[start]
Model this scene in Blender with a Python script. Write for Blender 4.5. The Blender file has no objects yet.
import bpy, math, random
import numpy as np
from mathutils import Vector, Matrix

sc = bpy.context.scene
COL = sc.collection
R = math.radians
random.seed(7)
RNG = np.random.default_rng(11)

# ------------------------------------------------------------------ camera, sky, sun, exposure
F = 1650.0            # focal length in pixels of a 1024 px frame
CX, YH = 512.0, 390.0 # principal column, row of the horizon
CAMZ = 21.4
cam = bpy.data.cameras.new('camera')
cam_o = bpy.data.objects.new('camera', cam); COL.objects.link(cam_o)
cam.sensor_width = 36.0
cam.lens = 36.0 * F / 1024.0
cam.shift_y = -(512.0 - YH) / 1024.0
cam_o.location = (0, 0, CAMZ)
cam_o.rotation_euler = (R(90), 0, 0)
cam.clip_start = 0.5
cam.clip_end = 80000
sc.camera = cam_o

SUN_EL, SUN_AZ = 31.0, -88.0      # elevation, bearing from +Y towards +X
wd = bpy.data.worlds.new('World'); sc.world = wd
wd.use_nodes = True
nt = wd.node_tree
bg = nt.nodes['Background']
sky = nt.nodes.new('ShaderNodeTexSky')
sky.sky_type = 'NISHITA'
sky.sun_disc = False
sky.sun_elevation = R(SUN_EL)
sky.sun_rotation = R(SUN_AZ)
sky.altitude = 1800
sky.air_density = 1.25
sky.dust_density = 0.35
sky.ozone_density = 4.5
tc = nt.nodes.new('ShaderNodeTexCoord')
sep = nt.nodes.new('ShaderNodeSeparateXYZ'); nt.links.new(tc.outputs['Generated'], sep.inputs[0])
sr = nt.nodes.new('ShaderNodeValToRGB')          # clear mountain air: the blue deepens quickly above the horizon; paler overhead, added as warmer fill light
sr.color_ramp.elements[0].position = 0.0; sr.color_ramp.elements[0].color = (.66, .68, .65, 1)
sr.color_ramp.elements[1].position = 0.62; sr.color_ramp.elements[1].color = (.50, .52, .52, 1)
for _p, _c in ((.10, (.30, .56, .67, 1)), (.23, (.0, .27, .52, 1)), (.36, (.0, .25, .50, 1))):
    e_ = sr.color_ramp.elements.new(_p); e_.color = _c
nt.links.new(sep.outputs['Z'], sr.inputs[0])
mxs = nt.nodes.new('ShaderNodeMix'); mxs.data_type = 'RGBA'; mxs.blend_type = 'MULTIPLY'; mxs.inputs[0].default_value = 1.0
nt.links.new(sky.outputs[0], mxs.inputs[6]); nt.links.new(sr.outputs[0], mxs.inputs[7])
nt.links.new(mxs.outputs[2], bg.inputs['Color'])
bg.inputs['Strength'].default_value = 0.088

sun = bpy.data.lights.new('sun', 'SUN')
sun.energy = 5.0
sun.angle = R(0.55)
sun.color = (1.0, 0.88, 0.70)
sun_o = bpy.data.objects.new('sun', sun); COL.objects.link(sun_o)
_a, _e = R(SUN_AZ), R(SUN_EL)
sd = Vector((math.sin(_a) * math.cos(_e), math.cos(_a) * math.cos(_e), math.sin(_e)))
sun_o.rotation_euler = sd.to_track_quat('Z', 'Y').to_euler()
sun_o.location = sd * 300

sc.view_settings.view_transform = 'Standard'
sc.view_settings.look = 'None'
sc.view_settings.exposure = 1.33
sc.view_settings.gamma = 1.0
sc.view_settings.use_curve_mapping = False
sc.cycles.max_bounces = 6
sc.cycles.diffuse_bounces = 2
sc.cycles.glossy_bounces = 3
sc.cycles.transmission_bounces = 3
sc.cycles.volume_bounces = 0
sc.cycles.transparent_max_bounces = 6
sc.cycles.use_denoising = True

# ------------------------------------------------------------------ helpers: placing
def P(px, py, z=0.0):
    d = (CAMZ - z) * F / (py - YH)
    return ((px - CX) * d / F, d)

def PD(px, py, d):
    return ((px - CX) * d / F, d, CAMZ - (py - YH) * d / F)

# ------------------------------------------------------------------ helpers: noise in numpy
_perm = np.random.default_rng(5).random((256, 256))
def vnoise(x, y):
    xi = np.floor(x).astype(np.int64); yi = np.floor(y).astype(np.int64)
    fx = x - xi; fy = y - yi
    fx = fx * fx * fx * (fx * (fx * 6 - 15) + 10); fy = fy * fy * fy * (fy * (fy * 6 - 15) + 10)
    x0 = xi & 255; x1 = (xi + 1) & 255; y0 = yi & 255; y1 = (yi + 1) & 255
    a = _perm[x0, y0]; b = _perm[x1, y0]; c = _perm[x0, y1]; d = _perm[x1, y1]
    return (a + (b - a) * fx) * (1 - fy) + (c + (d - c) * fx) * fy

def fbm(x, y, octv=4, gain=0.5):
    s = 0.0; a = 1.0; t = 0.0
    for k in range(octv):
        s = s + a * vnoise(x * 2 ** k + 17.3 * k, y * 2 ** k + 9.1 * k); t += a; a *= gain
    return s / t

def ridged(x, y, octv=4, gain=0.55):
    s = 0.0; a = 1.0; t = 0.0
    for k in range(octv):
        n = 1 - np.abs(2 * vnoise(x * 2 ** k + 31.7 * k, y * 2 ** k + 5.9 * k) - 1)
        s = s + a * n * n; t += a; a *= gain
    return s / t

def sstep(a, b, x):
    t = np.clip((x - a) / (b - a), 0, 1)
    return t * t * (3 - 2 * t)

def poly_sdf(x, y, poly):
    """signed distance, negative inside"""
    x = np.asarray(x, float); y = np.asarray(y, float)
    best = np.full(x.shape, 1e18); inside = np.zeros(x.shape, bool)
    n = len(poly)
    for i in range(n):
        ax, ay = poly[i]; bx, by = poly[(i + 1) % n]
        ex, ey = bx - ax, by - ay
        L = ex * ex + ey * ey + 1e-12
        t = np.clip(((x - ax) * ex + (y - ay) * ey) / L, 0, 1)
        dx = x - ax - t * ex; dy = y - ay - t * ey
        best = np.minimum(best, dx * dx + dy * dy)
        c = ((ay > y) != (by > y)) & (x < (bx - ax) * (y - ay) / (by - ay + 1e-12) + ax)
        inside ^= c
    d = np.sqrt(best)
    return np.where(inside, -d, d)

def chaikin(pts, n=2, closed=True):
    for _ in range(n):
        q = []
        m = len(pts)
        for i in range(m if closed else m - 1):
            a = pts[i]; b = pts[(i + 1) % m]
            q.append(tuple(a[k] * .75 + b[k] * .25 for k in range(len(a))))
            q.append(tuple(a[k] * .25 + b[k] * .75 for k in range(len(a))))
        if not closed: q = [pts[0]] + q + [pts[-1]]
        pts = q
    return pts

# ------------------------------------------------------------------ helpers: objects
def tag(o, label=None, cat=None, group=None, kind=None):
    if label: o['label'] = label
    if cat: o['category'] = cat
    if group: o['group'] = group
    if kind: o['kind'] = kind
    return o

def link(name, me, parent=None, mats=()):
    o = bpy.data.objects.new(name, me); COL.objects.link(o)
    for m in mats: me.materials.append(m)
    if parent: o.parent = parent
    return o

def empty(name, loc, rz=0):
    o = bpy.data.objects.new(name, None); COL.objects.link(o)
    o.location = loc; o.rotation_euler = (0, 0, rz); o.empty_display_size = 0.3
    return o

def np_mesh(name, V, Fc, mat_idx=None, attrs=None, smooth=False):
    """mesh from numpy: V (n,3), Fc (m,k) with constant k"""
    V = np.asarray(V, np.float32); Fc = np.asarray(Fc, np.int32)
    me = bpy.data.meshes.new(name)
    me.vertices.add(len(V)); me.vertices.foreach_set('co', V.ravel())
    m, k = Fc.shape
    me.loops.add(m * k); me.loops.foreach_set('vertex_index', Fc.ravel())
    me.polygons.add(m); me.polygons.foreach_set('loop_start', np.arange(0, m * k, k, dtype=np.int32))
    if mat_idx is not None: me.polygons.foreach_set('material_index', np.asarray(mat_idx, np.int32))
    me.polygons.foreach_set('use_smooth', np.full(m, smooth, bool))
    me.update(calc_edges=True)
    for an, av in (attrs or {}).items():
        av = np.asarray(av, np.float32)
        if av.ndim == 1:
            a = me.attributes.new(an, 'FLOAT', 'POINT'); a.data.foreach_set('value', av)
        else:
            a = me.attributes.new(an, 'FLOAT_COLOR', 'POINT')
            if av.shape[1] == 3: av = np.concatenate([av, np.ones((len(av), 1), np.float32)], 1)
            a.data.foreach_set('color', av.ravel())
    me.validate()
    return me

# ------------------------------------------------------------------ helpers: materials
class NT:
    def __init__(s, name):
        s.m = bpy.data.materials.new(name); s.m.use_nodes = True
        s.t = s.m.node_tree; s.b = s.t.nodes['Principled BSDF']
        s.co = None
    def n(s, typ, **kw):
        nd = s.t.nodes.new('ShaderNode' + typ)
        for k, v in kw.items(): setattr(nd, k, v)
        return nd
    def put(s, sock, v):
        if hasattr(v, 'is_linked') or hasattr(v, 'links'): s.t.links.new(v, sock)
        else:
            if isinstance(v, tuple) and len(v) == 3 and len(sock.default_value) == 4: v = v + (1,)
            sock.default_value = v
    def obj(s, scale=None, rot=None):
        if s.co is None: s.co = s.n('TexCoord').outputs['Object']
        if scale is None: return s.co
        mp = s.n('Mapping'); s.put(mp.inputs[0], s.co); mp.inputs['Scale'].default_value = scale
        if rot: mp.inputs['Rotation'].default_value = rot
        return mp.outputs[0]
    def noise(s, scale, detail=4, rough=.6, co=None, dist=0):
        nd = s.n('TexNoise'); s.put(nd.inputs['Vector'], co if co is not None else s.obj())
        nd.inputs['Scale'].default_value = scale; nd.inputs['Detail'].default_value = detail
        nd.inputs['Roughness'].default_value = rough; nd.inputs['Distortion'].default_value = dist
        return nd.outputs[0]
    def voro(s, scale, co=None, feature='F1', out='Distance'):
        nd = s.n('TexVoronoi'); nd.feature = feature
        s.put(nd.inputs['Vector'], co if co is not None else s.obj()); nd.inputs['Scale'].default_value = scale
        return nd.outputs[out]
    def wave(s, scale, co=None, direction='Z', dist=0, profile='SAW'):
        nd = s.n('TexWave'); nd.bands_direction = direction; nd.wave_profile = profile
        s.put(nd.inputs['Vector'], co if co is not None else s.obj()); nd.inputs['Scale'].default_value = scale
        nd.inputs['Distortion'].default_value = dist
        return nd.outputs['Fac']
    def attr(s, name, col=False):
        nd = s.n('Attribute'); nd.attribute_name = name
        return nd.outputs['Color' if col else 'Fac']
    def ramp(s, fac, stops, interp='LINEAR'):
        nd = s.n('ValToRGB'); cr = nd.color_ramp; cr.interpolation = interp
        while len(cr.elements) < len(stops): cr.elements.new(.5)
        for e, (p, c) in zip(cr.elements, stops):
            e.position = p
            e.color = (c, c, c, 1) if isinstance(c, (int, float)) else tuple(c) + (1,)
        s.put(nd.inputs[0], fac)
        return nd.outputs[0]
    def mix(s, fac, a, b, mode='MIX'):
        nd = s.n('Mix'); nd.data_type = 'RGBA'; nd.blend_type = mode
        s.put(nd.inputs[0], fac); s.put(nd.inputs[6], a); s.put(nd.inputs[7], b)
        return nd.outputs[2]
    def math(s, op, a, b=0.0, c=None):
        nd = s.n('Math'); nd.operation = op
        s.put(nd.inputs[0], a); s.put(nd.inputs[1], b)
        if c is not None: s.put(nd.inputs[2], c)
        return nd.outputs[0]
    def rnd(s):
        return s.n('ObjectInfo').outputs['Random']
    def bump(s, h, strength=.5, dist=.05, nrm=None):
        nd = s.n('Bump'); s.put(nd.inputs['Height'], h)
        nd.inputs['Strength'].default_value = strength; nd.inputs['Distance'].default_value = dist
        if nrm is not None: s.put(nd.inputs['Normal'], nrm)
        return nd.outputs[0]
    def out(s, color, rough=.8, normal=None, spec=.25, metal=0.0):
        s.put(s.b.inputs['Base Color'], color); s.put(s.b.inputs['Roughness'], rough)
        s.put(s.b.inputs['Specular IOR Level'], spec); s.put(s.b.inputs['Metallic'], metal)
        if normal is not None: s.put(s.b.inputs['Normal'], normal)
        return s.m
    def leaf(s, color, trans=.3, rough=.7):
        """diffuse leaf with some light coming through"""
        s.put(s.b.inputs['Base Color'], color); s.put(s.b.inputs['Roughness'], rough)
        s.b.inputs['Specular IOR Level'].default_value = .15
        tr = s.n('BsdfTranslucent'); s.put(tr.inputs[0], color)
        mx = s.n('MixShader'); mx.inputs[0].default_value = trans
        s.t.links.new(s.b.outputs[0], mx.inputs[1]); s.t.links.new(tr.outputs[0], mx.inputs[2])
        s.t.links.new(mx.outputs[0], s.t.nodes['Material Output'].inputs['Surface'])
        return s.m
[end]
--- Task ---
Starting at the first line of the listing, retype every line up to and including the one with "RNG = np.random.default_rng(11)".

--- Complete answer ---
Model this scene in Blender with a Python script. Write for Blender 4.5. The Blender file has no objects yet.
import bpy, math, random
import numpy as np
from mathutils import Vector, Matrix

sc = bpy.context.scene
COL = sc.collection
R = math.radians
random.seed(7)
RNG = np.random.default_rng(11)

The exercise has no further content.